Na tardinha como quem aprecia o cuscuz com leite, o requeijão e o gado no curral, os compadres passaram a se envolver em conversas sobre o mundo e coisas que o rodeiam. Xangai começou a lembrar do São João das roças, do forró tradicional e lamentar por este estar migrando para as cidades e perdendo sua áurea de festa popular. “Para achar uma pessoa nas roças, brincando o folguedo, brincadeiras juninas é muito difícil. Vão todos para as grandes cidades, para Jacobina, Amargosa, Feira de Santana, Jequié, Conquista, Senhor do Bonfim, Cruz das Almas, tudo ver banda de carnaval tocando e um tipo de música que pode até ser forró, mas música não é”, completou o cantador em uma conversa rápida no camarim.


Foto: Rafael Flores
Xangai volta e meia quando retorna às suas raízes vem acompanhado de algum parceiro. Já trouxe para Vitória da Conquista Zé Geraldo, Renato Teixeira, Paulinho da Viola, Juraildes da Cruz, Jessier Quirino e mais “uma renca” de artistas e companheiros.“Eu faço essa parceria com Paulo Mascena* há quinze anos ou mais. Então é uma oportunidade do povo daqui ser agraciado por pessoas de talentos tão grandiosos. Aí eu fico pensando, eu só canto porque estou anunciado, mas a ideia mesmo é apresentar os convidados. Não tem fuleragem, só tem competência, só tem beleza”, diz.

Ainda segundo ele, Vitória da Conquista tem uma simbiose de arte baiana e mineira miscigenada. “Mas a música mineira se parece um pouco com a daqui da nossa região de Conquista, por conta mesmo da proximidade. Como diz Leon Tolstoi, quem canta sua aldeia, universaliza-se. Então seria assim com a música do sertão. Juraildes que chega aqui cantando o universo da realidade dele, lá do lugar onde não tem mar, no Tocantins, faz com essa beleza, clareia como se a gente tivesse ouvindo o mar barulhando e ele poetizando, cantando um galope na beira do mar.”

Xangai e Ton Ton Flores/ Foto: Luiza Audaz
O sol foi descendo, colorindo o fim de tarde. Anoiteceu, as canções começaram a ficar mais densas e os compadres a conversar um pouco menos. Na boca da noite, a lua e as paixões perdidas foram os temas centrais da cantoria. Vieram canções de grandes nomes da música romântica do século passado, como Ataulfo Alves, Waldick Soriano e o venezuelano Simon Diaz, autores de grandes clássicos da luz vermelha. Assim, Xangai pediu licença a Juraildes para convidar um amigo da plateia, já anunciado por Bule-Bule no início do espetáculo. Ton Ton Flores, cantador e compositor conhecido por ser um dos melhores intérpretes de Waldick Soriano, tendo sido apelidado de “Waldiquinho” pelo próprio, subiu ao palco sorrindo e quase pudemos ver a lua quando juntos cantaram “Paixão de um Homem”.

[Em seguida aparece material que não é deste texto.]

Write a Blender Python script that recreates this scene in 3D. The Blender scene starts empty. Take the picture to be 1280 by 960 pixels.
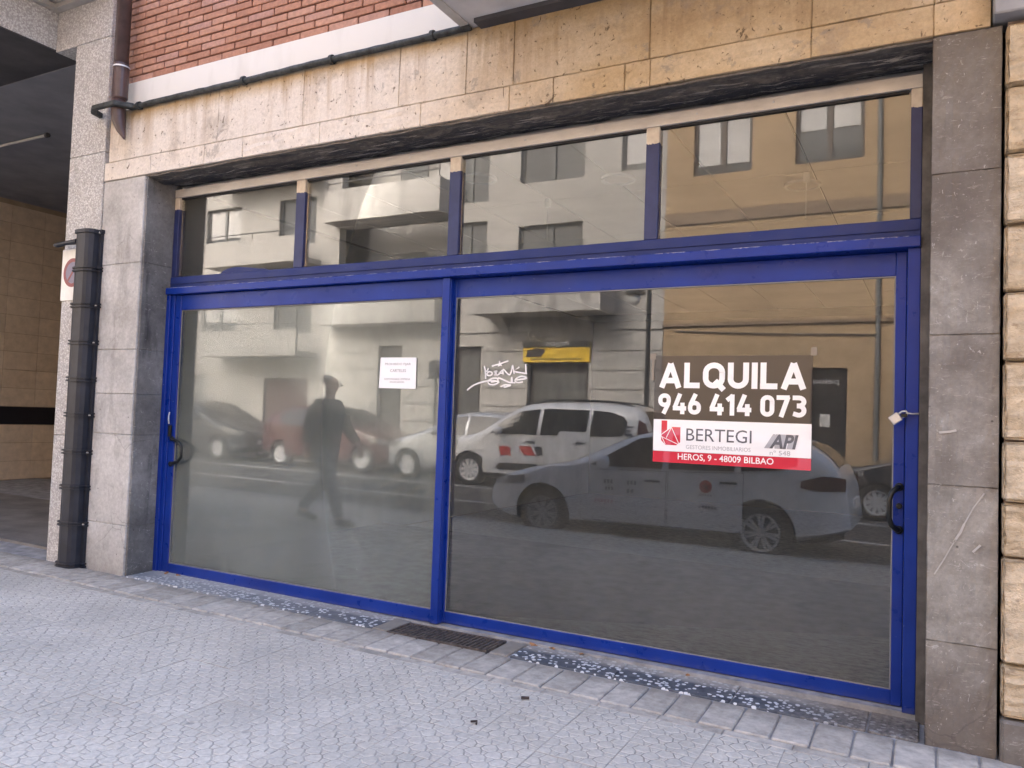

Cada aldeia tem seu jeito de expressar sua cultura e o espetáculo daquela noite cantava a nossa, o sertão que nos criou e que nos desperta um pertencimento romântico. Encerrou-se a apresentação e o público depois de tantas imagens sertanejas deixadas pelos senhores das cantorias e já tão presentes no imaginário coletivo da cidade, foi para casa com a vontade de ver vagalumes, dormir com coachos no pé da porta e no outro dia, cantar mais uma canção com o sabiá.